Fourth, through our Financial Sector Assessment Programs we have an opportunity to observe and evaluate financial sectors of individual countries and their linkages across countries as well as their ability to absorb various macroeconomic shocks. Part of the assessment is based on a set of stress tests, in which various specific vulnerabilities are highlighted. Another is spent tracking where a given country stands relative to its peers on several dimensions, such as banking supervision (through the Basel Core Principles), securities market regulation (through the IOSCO Core Principles) and so on. We can use these evaluations, as well as any new guidance following the crisis from other standard setters, to encourage countries to adopt best practices.
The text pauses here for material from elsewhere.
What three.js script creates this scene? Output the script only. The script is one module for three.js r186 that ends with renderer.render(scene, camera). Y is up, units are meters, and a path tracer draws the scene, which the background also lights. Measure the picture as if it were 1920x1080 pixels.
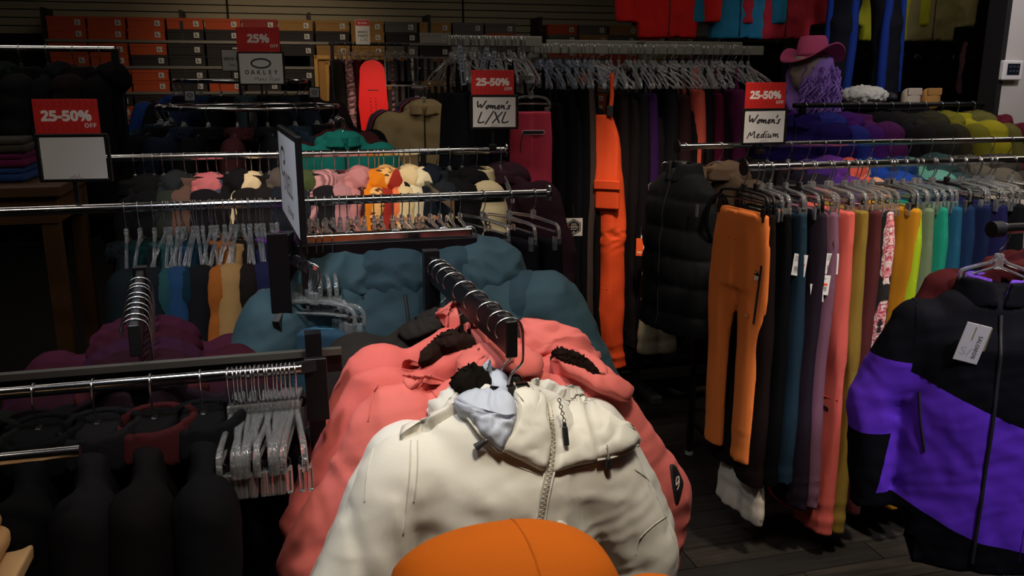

Fifth, the Fund provides a venue for members to exchange ideas and views regarding how to mitigate the types of problems we are facing today. Last fall, for instance, we held a Financial Stability Workshop with the FSF and BIS as co-sponsors focusing on the events that had then unfolded. Going forward, the Fund will be unveiling a Financial Stability Portal on its website soon, where our own current research and that of others, as well as policy discussions about financial stability can be posted and links to other sites can be found.

Conclusion

In summary, while the crisis is not over yet, we certainly hope the worst is behind us. Corrective action is still needed and the lessons we are learning are ongoing. That said, we have learned, in fact re-learned, that while crises may manifest themselves in different ways, with new instruments, in new markets, and sometimes in newly created types of institutional frameworks, one of the items that remains the same is that "incentives" are often at the root of a crisis. Often altering incentives is a difficult job as market participants and the official sector have gotten comfortable in their various roles, rules, and regulations. But it is time to re-evaluate how incentives altered the buildup to the latest crisis and its aftermath and how they can be redirected to reinforce self-corrective forces in financial markets rather than destructive ones. The Fund can play a role in putting forth possible options, joining with various international organizations and standard setters to discuss them, and acting as a focal point for such discussions, and can help disseminate the new best practices or rule-making throughout its membership to foster a more secure global economic and financial environment.


1 The views expressed herein are those of the author and should not be attributed to the IMF, its Executive Board, or its Management.